Toronto designer Art Niemi, former art director at Quest magazine, is not alone in pronouncing the new covers “aesthetically a failure.” Many people attribute their unattractiveness to Fraser’s inexperience in the magazine business. Certainly Fraser has made other blunders that a more seasoned editor would have avoided. There was his decision to flank a pro-smoking piece in the July issue with cigarette ads, which Fraser says he did “to make a statement” against the tobacco advertising ban. Instead they created the impression that the magazine had sold the ads on the basis of editorial content: the error in judgment had the magazine community tut-tutting, and earned Fraser a slap on the wrist in Marketing. There was also the story of his expressing regret that a writer on assignment in New Brunswick couldn’t file his piece by laptop computer-a comment that suggested a fundamental lack of understanding of how magazine writers go about their craft.

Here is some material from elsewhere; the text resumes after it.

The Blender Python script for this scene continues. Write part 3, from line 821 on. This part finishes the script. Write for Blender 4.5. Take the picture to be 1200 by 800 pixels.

Fraser has also tentatively assigned stories, only to renege. “I take it as a sign he doesn’t yet have a grasp on the space he has available, and he really doesn’t know yet what he wants to do with the magazine,” says author and journalist Erna Paris. There have been other problems too: complaints from some writers that their payments were delayed and from others that months would go by before they got a response to their queries; instances of articles being rewritten without consulting authors; and at least one case of an editor inserting right-wing opinions in a piece. While Fraser apologized to the writers involved-“He’s very good at apologizing,” says one-the incidents were the mark of a rookie editor and were gleefully reported on the gossip circuit as more proof that Fraser was floundering.

But Saturday Night associate editor George Galt says Fraser’s lack of magazine experience has its positive side: “It made the first few issues quite bumpy and made him, I think, a little vulnerable to dubious advice at the beginning. On the other hand, not having a lot of preconceptions and not being dug-in the way people who have been in a job 10 or 20 years are, he was able to turn the magazine around and make some important substantive changes in a relatively short time.”

In so doing, Fraser has earned his place in the magazine community. His magazine still has problems, but there’s no question he’s put his own mark on it and in some ways made it better. “To follow in Bob Fulford’s footsteps is a very difficult thing to do,” says Erna Paris. “A lot of people were watching very, very critically.” Fraser’s job has no doubt been made harder because of his predecessor. Yet through all the turmoil he managed to get the magazine out-despite being educated in public, his mistakes both visible and subject to scrutiny. “My sense is that we have the right to make mistakes, that I’m in the business of not only saving the magazine but making it a vital force in national life,” says Fraser. “As long as I’m responsive to my own errors, or errors that emerge in terms of marketing, what we need is not caution but a sense of daring.”